La última en salir y para mi madre, sin embargo, se trataba de la más importante. Ya le ocurrió una vez, hace tres lustros, y desde entonces siempre que viaja con comida teme que algún avispado se percate de ello y decida hacer desaparecer las tiernas morcillas de Aranda que la habitan, el picadillo fresco y recién adobado, las chuletillas de cordero, los cuartos de lechazo envasados al vacío y cocinados en horno de leña ribereño o los chorizos picantes para asar de Moradillo. Aquella vez su enfado fue monumental y no sé si fue por comentarlo con vehemencia en el programa de radio en el que yo trabajaba, o por las llamadas que hicimos para recuperar aquella maleta del deseo, pero a los dos días apareció el tesoro que la habitaba y me la trajeron directamente a la emisora.

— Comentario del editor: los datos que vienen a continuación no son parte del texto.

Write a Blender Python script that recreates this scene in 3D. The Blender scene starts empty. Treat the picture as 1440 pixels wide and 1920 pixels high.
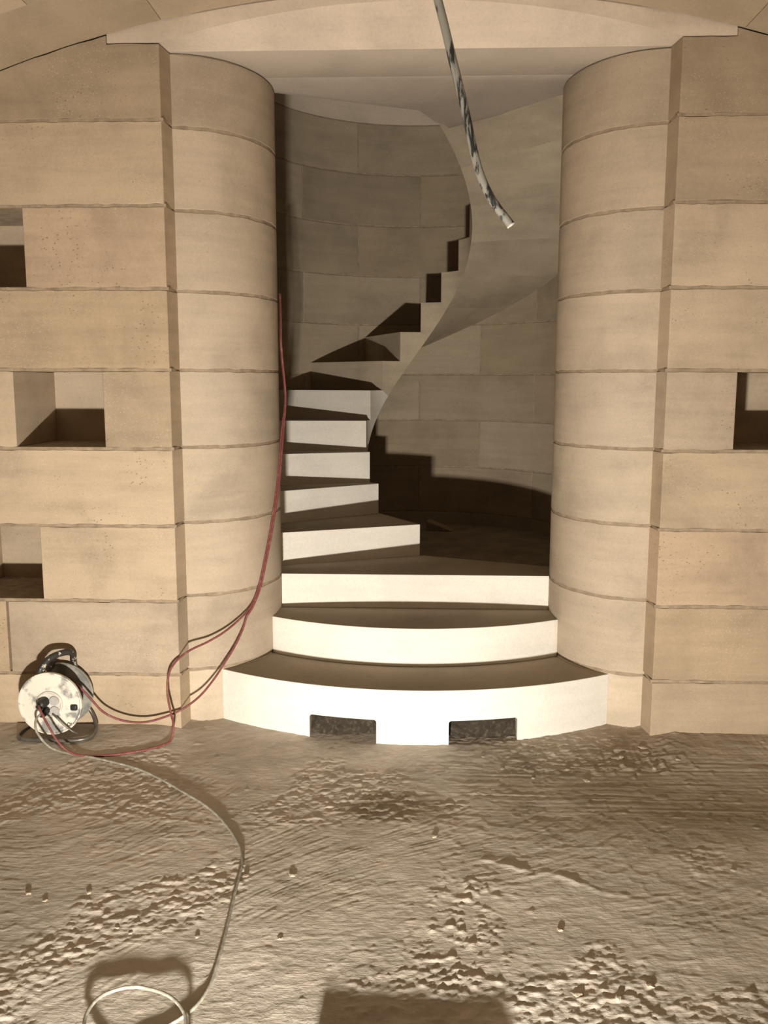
import bpy, bmesh, math, random
import numpy as np
from mathutils import Vector, Matrix

R_ = math.radians
random.seed(7)
scene = bpy.context.scene
COL = scene.collection

# ------------------------------------------------------------------ camera
cam_d = bpy.data.cameras.new('camera')
cam = bpy.data.objects.new('camera', cam_d); COL.objects.link(cam)
cam_d.sensor_fit = 'VERTICAL'; cam_d.sensor_height = 24.0
cam_d.lens = 1661.0 / 1920.0 * 24.0
cam_d.clip_start = 0.02
yaw, pitch, roll = R_(2.1), R_(8.39), R_(0.08)
F = Vector((-math.sin(yaw)*math.cos(pitch), math.cos(yaw)*math.cos(pitch), -math.sin(pitch)))
Rt = Vector((math.cos(yaw), math.sin(yaw), 0)); U = Rt.cross(F)
Rr = Rt*math.cos(roll) + U*math.sin(roll); Ur = U*math.cos(roll) - Rt*math.sin(roll)
cam.matrix_world = Matrix(((Rr.x, Ur.x, -F.x, 0.005), (Rr.y, Ur.y, -F.y, -3.70), (Rr.z, Ur.z, -F.z, 1.50), (0, 0, 0, 1)))
scene.camera = cam

# ------------------------------------------------------------------ world, exposure
w = bpy.data.worlds.new('world'); scene.world = w; w.use_nodes = True
w.node_tree.nodes['Background'].inputs[0].default_value = (1.0, 0.9, 0.75, 1)
w.node_tree.nodes['Background'].inputs[1].default_value = 0.0
scene.view_settings.view_transform = 'Standard'
scene.view_settings.look = 'None'
scene.view_settings.exposure = 0.0
scene.view_settings.gamma = 1.0
scene.view_settings.use_curve_mapping = False

# the floodlight standing on the floor behind the lower edge of the picture
LAMP = Vector((-0.26, -3.36, 0.040)); LAMP_POWER = 146.0
LAMP_COLOR = (1.0, 0.93, 0.82)

# ------------------------------------------------------------------ helpers
def link(o, parent=None):
    COL.objects.link(o)
    if parent is not None:
        o.parent = parent
    return o

def tag(o, label=None, cat=None, group=None, kind=None):
    if label: o['label'] = label
    if cat: o['category'] = cat
    if group: o['group'] = group
    if kind: o['kind'] = kind
    return o

def make(name, verts, faces, m, parent=None, sharp=30, smooth=True, recalc=True, loc=None):
    me = bpy.data.meshes.new(name)
    me.from_pydata([tuple(v) for v in verts], [], faces)
    if recalc:
        bm = bmesh.new(); bm.from_mesh(me)
        bmesh.ops.recalc_face_normals(bm, faces=bm.faces[:])
        bm.to_mesh(me); bm.free()
    return finish(name, me, m, parent, sharp, smooth, loc)

def finish(name, me, m, parent=None, sharp=30, smooth=True, loc=None):
    if smooth:
        me.polygons.foreach_set('use_smooth', [True]*len(me.polygons))
        me.set_sharp_from_angle(angle=R_(sharp))
    if m is not None: me.materials.append(m)
    o = bpy.data.objects.new(name, me)
    if loc is not None:
        me.transform(Matrix.Translation(-Vector(loc))); o.location = loc
    link(o, parent)
    if parent is not None and loc is not None:
        o.matrix_parent_inverse = Matrix.Identity(4)
    return o

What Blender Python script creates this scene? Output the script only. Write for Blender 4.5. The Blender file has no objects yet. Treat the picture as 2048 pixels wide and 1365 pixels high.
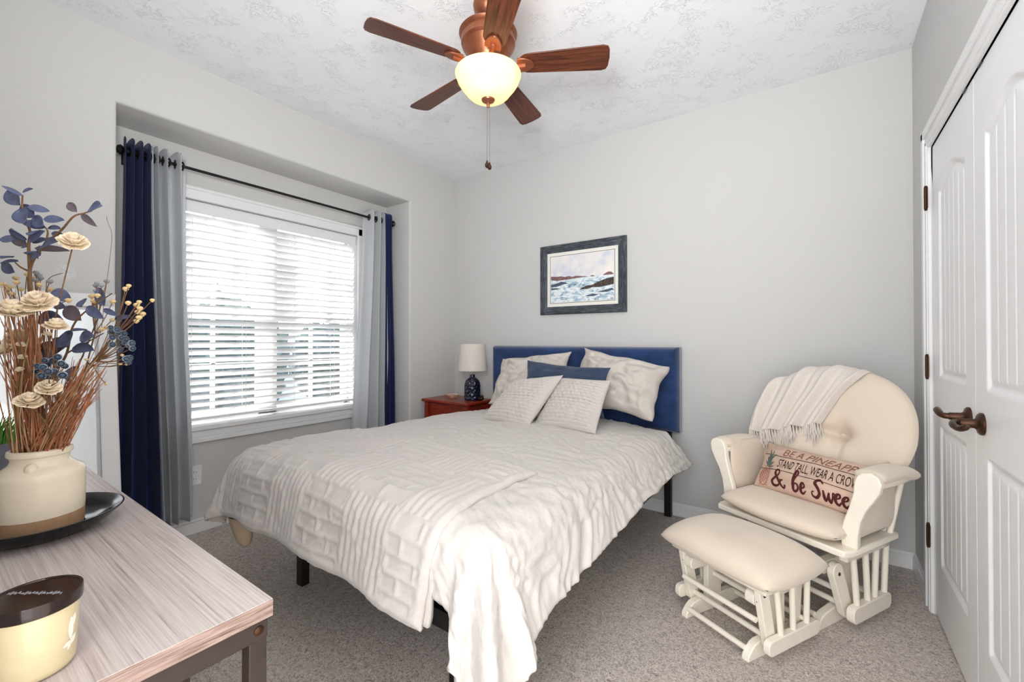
import bpy, bmesh, math, random
from mathutils import Vector, Matrix, noise, Euler
random.seed(7)
PI = math.pi
C = bpy.context.scene.collection
SC = bpy.context.scene

# ------------------------------------------------------------------ camera, world, light, exposure
YAW = math.radians(35.46)
FPX, CXP, HOR, EYE = 862.0, 1024.0, 681.0, 1.18
sY, cY = math.sin(YAW), math.cos(YAW)
PITCH = math.radians(0.45)
cam_d = bpy.data.cameras.new('camera'); cam = bpy.data.objects.new('camera', cam_d); C.objects.link(cam)
cam_d.sensor_width = 36.0; cam_d.lens = FPX / 2048 * 36.0
cam.location = (0, 0, EYE); cam.rotation_euler = (PI/2 + PITCH, 0, YAW)
cam_d.shift_y = -(682.5 + math.tan(PITCH) * FPX - HOR) / 2048.0
cam_d.clip_start = 0.02
SC.camera = cam
SC.view_settings.view_transform = 'Standard'; SC.view_settings.look = 'None'
SC.view_settings.gamma = 1.0; SC.view_settings.use_curve_mapping = False
SC.view_settings.exposure = 0.29
w = bpy.data.worlds.new('daylight'); SC.world = w; w.use_nodes = True
bg = w.node_tree.nodes['Background']; bg.inputs[0].default_value = (0.97, 0.985, 1.0, 1); bg.inputs[1].default_value = 3.4
sun_d = bpy.data.lights.new('sun', 'SUN'); sun = bpy.data.objects.new('sun', sun_d); C.objects.link(sun)
sun_d.energy = 9.0; sun_d.angle = math.radians(3); sun_d.color = (1, 0.97, 0.93)
sun.rotation_euler = Vector((0.62, 0.55, -0.50)).to_track_quat('-Z', 'Y').to_euler()

def area_light(name, loc, target, size, energy, col=(1, 1, 1)):
    d = bpy.data.lights.new(name, 'AREA'); d.shape = 'DISK'; d.size = size; d.energy = energy; d.color = col
    o = bpy.data.objects.new(name, d); C.objects.link(o); o.location = loc
    o.rotation_euler = (Vector(target)-Vector(loc)).to_track_quat('-Z', 'Y').to_euler(); return o
fd = bpy.data.lights.new('bounce_fill', 'SPOT'); fd.energy = 126; fd.spot_size = math.radians(150); fd.spot_blend = 0.9  # added fill spot, out of view, bounced off the ceiling to brighten the room
fd.shadow_soft_size = 0.2; fd.color = (0.97, 0.985, 1.0)
fo_ = bpy.data.objects.new('bounce_fill', fd); C.objects.link(fo_); fo_.location = (-0.2, -0.03, 1.65)
fo_.rotation_euler = (Vector((-1.0, 1.05, 2.95)) - Vector(fo_.location)).to_track_quat('-Z', 'Y').to_euler()
area_light('doorway_fill', (-0.08, -0.75, 1.35), (-0.7, 1.5, 0.6), 1.1, 12.5, (0.98, 0.99, 1.0))  # added fill lamp behind the camera, lifts the floor and lower walls

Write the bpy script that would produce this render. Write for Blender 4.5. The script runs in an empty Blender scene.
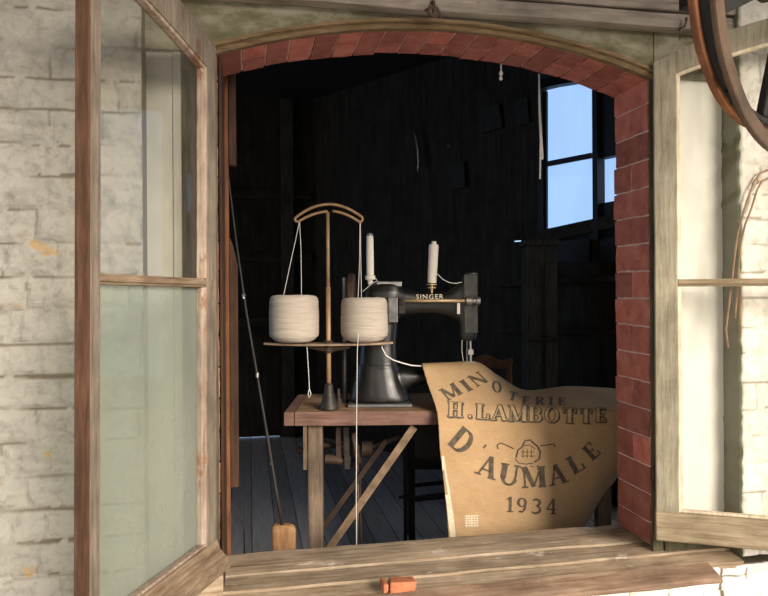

Esta vez se hizo un poco menos la remolona y, aunque no apareció hasta que la cinta hubo transportado las de todo el pasaje, el cargamento de viandas castellanas llegó sano y salvo y está siendo hoy devorado con devoción en la torrada que hemos preparado con nuestra colla de gent bona.
Tras un vuelo malo, cuajado de turbulencias y con demasiadas nubes como resaca del temporal, aterrizaban mis padres un poco revueltos, pero con muchas ganas de disfrutar de su isla, volver a ver a nuestra tribu y sentir el aroma de sus arroces al amparo del mar. Una vez hecho el tetris en la nevera para que todo cupiese (ya les aviso desde aquí que a estas horas no quedan ni los huesos), deshecho el resto de su equipaje y mostradas las pocas novedades del piso (unas plantitas nuevas en la terraza, el tapizado del sofá o la flamante mesa de la terraza), nos bajamos al Bistró, el restaurante de «casa», donde todo equipo saludó con ternura y afecto a mis progenitores y cenamos con Juan y Ana para celebrar la vida y la llegada de las personas más importantes de mi vida. Allí, entre risas y buen vino, recordamos la última velada que compartimos y culminamos un primer día al que le ha sucedido una semana de celebraciones y complicidad.

Ayer fuimos a conocer el nuevo restaurante de Carol, el viernes vimos el mejor atardecer del mundo desde la Bahía de San Antonio y el jueves nos tomamos un aperitivo en Ebusus Sociedad Cultural, tras hacer tiritar la cartera con los regalos que nos habían pedido mis sobrinos (que no saben la suerte de abuelos que les ha tocado).

Si les escribo hoy este artículo, no es para despertarles el apetito, ni para jactarme de mi fortuna por tener unos padres tan lozanos como para venir a visitarme año tras año, con cargamento de manjares incluido, sino para dar las gracias desde esta atalaya a todas las personas que al verlos los han abrazado y saludado con respeto y nobleza, hasta hacerme sentir orgullosa de ellas y de las sonrisas con las que me cruzo cada día.

Hay un momento en el que los hijos nos comportamos como padres condescendientes y se invierten los papeles. Ese instante en el que nos atrevemos a decirles que no le pongan limón al pescado, que eso no se hace así o que hablen más bajito. No sé en qué instante se produce esa transmutación, por la que me disculpo también desde estas letras, o con qué caradura nos sentimos en posesión de la verdad para decidir qué reglas o roles son los correctos y cuáles no, pero este artículo debería ser algo más que un puñado de letras para rendir homenaje a los productos de mi tierra o a las personas que durante estos días han demostrado su cariño por mis padres. En esta particular maleta de frases quiero meter todos los «gracias» que tal vez no les he dado y recordarles que este domingo sin nombre de septiembre está llamado a ser uno de los más felices de nuestras vidas.